• _OBJECTIVE_: Beginning at the first line of the data, print each line exactly, stopping after the line that contains "COL = scene.collection".

• _RAW DATA_:

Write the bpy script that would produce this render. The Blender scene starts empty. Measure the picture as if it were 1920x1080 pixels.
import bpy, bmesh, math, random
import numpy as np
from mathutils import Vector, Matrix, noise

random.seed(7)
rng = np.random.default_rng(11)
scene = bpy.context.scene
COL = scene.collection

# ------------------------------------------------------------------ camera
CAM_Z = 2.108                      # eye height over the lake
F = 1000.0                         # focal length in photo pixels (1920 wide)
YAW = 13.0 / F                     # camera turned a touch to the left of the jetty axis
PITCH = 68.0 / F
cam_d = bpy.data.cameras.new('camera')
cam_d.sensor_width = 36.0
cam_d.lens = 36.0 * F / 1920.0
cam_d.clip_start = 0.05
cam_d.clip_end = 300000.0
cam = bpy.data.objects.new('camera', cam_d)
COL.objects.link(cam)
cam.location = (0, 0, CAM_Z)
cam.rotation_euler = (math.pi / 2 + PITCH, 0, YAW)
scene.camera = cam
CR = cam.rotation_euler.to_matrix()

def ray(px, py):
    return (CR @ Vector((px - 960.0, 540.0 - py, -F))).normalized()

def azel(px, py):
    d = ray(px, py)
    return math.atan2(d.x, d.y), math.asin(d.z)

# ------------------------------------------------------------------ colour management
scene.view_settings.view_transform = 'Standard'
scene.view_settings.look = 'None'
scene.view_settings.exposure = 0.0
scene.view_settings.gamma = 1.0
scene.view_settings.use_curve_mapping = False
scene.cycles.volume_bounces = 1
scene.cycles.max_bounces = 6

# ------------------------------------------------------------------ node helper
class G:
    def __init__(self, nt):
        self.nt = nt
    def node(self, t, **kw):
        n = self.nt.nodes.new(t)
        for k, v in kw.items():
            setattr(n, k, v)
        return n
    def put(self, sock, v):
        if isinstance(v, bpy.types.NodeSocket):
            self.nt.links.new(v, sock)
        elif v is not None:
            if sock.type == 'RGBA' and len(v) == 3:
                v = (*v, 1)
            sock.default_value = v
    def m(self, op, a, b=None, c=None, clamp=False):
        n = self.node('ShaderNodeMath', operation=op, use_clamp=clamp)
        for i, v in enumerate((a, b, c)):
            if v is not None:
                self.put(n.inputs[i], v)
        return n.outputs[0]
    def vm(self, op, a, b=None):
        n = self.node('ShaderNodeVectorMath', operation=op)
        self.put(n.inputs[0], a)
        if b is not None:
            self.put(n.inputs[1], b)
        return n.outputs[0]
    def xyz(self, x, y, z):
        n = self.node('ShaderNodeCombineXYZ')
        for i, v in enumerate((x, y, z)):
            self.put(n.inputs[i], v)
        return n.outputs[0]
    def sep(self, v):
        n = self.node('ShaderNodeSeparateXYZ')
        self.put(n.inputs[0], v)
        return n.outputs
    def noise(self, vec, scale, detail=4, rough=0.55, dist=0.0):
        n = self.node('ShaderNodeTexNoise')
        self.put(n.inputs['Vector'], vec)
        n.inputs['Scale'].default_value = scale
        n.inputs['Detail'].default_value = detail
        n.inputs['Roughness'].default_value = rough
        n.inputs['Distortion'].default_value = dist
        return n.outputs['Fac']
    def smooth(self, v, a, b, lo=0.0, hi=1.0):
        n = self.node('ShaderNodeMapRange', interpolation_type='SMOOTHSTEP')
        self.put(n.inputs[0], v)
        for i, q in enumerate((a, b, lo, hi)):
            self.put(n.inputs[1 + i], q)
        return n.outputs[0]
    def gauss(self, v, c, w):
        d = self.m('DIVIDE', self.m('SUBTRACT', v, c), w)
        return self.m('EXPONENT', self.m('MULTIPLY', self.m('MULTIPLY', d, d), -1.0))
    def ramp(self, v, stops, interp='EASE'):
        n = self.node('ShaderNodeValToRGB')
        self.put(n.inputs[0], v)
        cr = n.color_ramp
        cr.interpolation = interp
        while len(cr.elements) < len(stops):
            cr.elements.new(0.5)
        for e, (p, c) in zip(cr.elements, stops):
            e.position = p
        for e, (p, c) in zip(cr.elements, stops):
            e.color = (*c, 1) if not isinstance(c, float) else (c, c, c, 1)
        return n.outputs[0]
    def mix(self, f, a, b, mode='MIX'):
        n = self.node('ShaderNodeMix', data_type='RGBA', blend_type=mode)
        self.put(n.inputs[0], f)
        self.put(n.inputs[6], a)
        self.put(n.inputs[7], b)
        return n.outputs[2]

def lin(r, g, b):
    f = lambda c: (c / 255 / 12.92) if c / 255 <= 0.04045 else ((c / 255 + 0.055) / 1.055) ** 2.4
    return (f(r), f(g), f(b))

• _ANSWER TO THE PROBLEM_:
Write the bpy script that would produce this render. The Blender scene starts empty. Measure the picture as if it were 1920x1080 pixels.
import bpy, bmesh, math, random
import numpy as np
from mathutils import Vector, Matrix, noise

random.seed(7)
rng = np.random.default_rng(11)
scene = bpy.context.scene
COL = scene.collection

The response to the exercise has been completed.